Directed by: Osgood Perkins
Starring: Theo James, Chris Convery, Tatiana Maslany, Elijah Wood, Adam Scott, Colin O'Brien
When the toy monkey depicted in the above photo begins banging its drum, someone will die. We don't know who will die or how, but only that it's a certainty. Those who realize this try to command the monkey to kill their enemies, but we learn "the monkey doesn't take requests". The only question is how gruesomely the person will die. The Monkey is full of blood, decapitations, "accidents", mangled body parts, and other assorted killings. The movie keeps upping the ante. It is more interested in the kills than suspense.
Osgood Perkins' directed last year's Longlegs, which was atmospheric but not successful in its attempts to depict a serial killer played by Nicolas Cage. I'd reread my review but that's a lot of work. The Monkey, based on a Stephen King short story, is more campy and humorous than Longlegs, but by comparison almost anything is. In The Monkey, twins Hal and Bill (played by Convery as a kid and Theo James as an adult) come in contact with the toy monkey which soon begins its killing spree. Their father Pete (Scott) tried to sell it in a pawn shop years earlier which resulted in the shop owner's death. The toy just keeps finding this family. The more they try to get rid of it, the more it finds its way back.

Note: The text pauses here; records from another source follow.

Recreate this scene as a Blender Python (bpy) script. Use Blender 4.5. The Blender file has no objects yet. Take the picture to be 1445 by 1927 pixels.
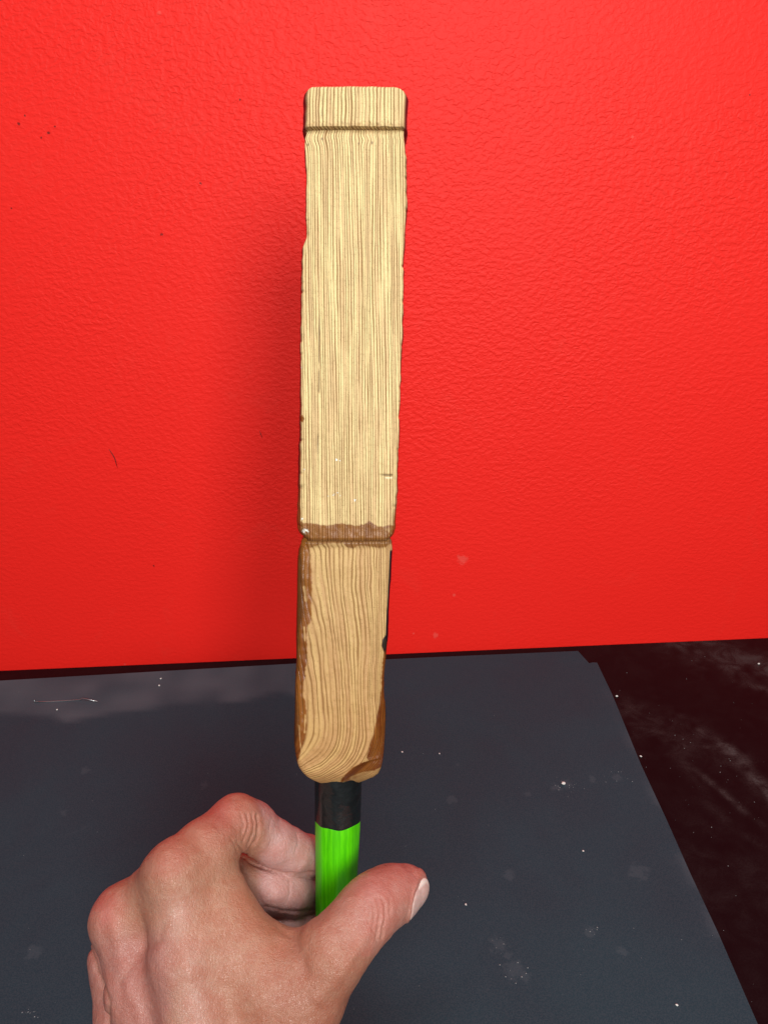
import bpy, math, random
import numpy as np
from mathutils import Vector, Matrix

# ------------------------------------------------------------------ camera
F = 1392.0                     # focal length in photo pixels (26 mm equivalent)
CX, CY = 722.5, 963.5
PITCH, ROLL = math.radians(23.8), math.radians(2.45)
WALL_Y, CAM_H = 0.50, 0.3455
fw = Vector((0, math.cos(PITCH), -math.sin(PITCH)))
up0 = Vector((0, math.sin(PITCH), math.cos(PITCH)))
rt0 = Vector((1, 0, 0))
rt = rt0*math.cos(ROLL) - up0*math.sin(ROLL)
up = up0*math.cos(ROLL) + rt0*math.sin(ROLL)
CAMLOC = Vector((0, 0, CAM_H))
scene = bpy.context.scene
cd = bpy.data.cameras.new('camera'); cam = bpy.data.objects.new('camera', cd)
scene.collection.objects.link(cam); scene.camera = cam
cam.matrix_world = Matrix(((rt.x, up.x, -fw.x, CAMLOC.x), (rt.y, up.y, -fw.y, CAMLOC.y),
                           (rt.z, up.z, -fw.z, CAMLOC.z), (0, 0, 0, 1)))
cd.sensor_fit = 'VERTICAL'; cd.sensor_height = 36; cd.lens = 26.0
cd.clip_start = 0.01; cd.clip_end = 50

# ------------------------------------------------------------------ light
w = bpy.data.worlds.new('World'); scene.world = w; w.use_nodes = True
bg = w.node_tree.nodes['Background']
bg.inputs[0].default_value = (0.86, 0.93, 1.0, 1); bg.inputs[1].default_value = 0.20

def area(name, loc, target, size, size_y, power, col):
    l = bpy.data.lights.new(name, 'AREA'); l.shape = 'RECTANGLE'; l.size = size; l.size_y = size_y
    l.energy = power; l.color = col
    o = bpy.data.objects.new(name, l); scene.collection.objects.link(o)
    o.location = loc
    o.rotation_euler = (Vector(target) - Vector(loc)).to_track_quat('-Z', 'Y').to_euler()
    return o
area('room_lamp', (0.17, -0.68, 0.64), (0.0, 0.45, 0.26), 0.40, 0.40, 13, (1.0, 0.97, 0.93))
area('ceiling_lamp', (0.05, -0.10, 1.80), (0.0, 0.35, 0.05), 1.0, 0.40, 14, (0.97, 0.98, 1.0))
vs = scene.view_settings
vs.view_transform = 'Standard'; vs.look = 'None'; vs.exposure = 0.0; vs.gamma = 1.0

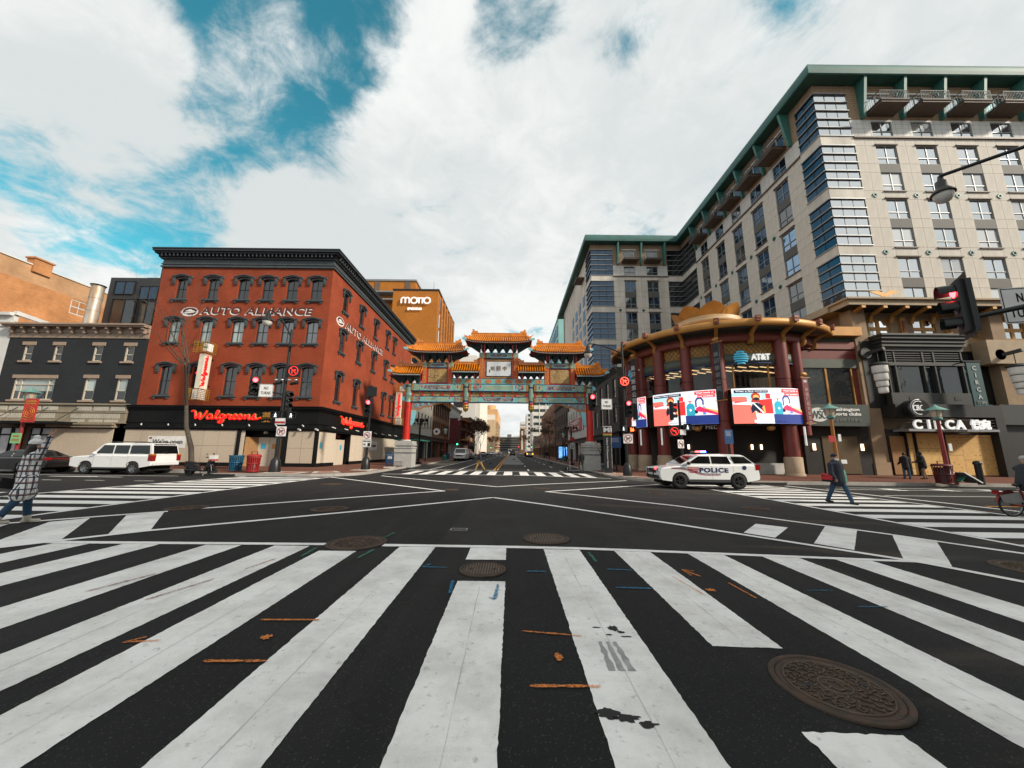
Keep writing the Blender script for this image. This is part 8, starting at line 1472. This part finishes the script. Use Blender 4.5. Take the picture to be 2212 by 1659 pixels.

Bill bullies Hal as both a kid and an adult. Hal takes it to a point, and then instructs the monkey to kill Bill, but their mother has her throat slit instead, which may be the most tame of the murders. Or maybe it's the pawn shop owner in the prologue who is merely speared to death. The Monkey, like Longlegs, has an odd, unique atmosphere to it which makes the material palatable to a point, but overall we are left with a series of bloody, gory murders and a cute little evil monkey toy that one would rather not see operate.